The exercise
Write out all entries word for word.

Entries with scene source code
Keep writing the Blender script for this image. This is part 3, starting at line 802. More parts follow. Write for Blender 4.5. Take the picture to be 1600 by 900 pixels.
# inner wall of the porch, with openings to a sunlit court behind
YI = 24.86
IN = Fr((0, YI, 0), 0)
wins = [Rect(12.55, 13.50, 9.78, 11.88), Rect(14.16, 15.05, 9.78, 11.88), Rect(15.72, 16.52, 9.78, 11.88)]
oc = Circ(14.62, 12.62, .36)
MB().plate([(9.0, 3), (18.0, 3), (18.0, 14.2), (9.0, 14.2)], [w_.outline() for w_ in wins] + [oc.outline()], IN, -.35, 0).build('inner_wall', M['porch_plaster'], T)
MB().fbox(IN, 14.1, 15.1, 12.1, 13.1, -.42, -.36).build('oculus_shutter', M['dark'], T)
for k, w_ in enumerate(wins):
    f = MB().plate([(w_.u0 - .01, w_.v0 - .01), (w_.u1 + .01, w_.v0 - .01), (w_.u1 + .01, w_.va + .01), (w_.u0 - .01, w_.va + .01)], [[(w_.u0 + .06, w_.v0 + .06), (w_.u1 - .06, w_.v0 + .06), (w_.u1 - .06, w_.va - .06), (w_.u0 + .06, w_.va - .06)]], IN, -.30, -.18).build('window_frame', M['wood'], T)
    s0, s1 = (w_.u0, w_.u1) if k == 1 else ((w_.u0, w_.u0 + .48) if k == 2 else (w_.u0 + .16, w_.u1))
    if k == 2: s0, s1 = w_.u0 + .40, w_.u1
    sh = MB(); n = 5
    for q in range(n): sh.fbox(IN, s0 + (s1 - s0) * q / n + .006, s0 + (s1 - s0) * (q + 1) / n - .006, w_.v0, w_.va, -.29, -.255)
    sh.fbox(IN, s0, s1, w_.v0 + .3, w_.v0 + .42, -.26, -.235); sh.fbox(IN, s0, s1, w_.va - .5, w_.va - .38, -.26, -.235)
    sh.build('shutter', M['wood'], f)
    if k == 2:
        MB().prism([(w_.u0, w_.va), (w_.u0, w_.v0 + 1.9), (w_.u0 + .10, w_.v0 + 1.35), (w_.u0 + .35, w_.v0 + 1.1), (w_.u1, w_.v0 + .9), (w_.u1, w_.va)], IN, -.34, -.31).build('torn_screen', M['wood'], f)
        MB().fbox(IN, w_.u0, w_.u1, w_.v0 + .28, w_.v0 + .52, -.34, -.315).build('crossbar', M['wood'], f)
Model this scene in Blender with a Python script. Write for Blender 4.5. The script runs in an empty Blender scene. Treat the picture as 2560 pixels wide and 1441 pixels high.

Exercise output
Keep writing the Blender script for this image. This is part 3, starting at line 802. More parts follow. Write for Blender 4.5. Take the picture to be 1600 by 900 pixels.
# inner wall of the porch, with openings to a sunlit court behind
YI = 24.86
IN = Fr((0, YI, 0), 0)
wins = [Rect(12.55, 13.50, 9.78, 11.88), Rect(14.16, 15.05, 9.78, 11.88), Rect(15.72, 16.52, 9.78, 11.88)]
oc = Circ(14.62, 12.62, .36)
MB().plate([(9.0, 3), (18.0, 3), (18.0, 14.2), (9.0, 14.2)], [w_.outline() for w_ in wins] + [oc.outline()], IN, -.35, 0).build('inner_wall', M['porch_plaster'], T)
MB().fbox(IN, 14.1, 15.1, 12.1, 13.1, -.42, -.36).build('oculus_shutter', M['dark'], T)
for k, w_ in enumerate(wins):
    f = MB().plate([(w_.u0 - .01, w_.v0 - .01), (w_.u1 + .01, w_.v0 - .01), (w_.u1 + .01, w_.va + .01), (w_.u0 - .01, w_.va + .01)], [[(w_.u0 + .06, w_.v0 + .06), (w_.u1 - .06, w_.v0 + .06), (w_.u1 - .06, w_.va - .06), (w_.u0 + .06, w_.va - .06)]], IN, -.30, -.18).build('window_frame', M['wood'], T)
    s0, s1 = (w_.u0, w_.u1) if k == 1 else ((w_.u0, w_.u0 + .48) if k == 2 else (w_.u0 + .16, w_.u1))
    if k == 2: s0, s1 = w_.u0 + .40, w_.u1
    sh = MB(); n = 5
    for q in range(n): sh.fbox(IN, s0 + (s1 - s0) * q / n + .006, s0 + (s1 - s0) * (q + 1) / n - .006, w_.v0, w_.va, -.29, -.255)
    sh.fbox(IN, s0, s1, w_.v0 + .3, w_.v0 + .42, -.26, -.235); sh.fbox(IN, s0, s1, w_.va - .5, w_.va - .38, -.26, -.235)
    sh.build('shutter', M['wood'], f)
    if k == 2:
        MB().prism([(w_.u0, w_.va), (w_.u0, w_.v0 + 1.9), (w_.u0 + .10, w_.v0 + 1.35), (w_.u0 + .35, w_.v0 + 1.1), (w_.u1, w_.v0 + .9), (w_.u1, w_.va)], IN, -.34, -.31).build('torn_screen', M['wood'], f)
        MB().fbox(IN, w_.u0, w_.u1, w_.v0 + .28, w_.v0 + .52, -.34, -.315).build('crossbar', M['wood'], f)
Model this scene in Blender with a Python script. Write for Blender 4.5. The script runs in an empty Blender scene. Treat the picture as 2560 pixels wide and 1441 pixels high.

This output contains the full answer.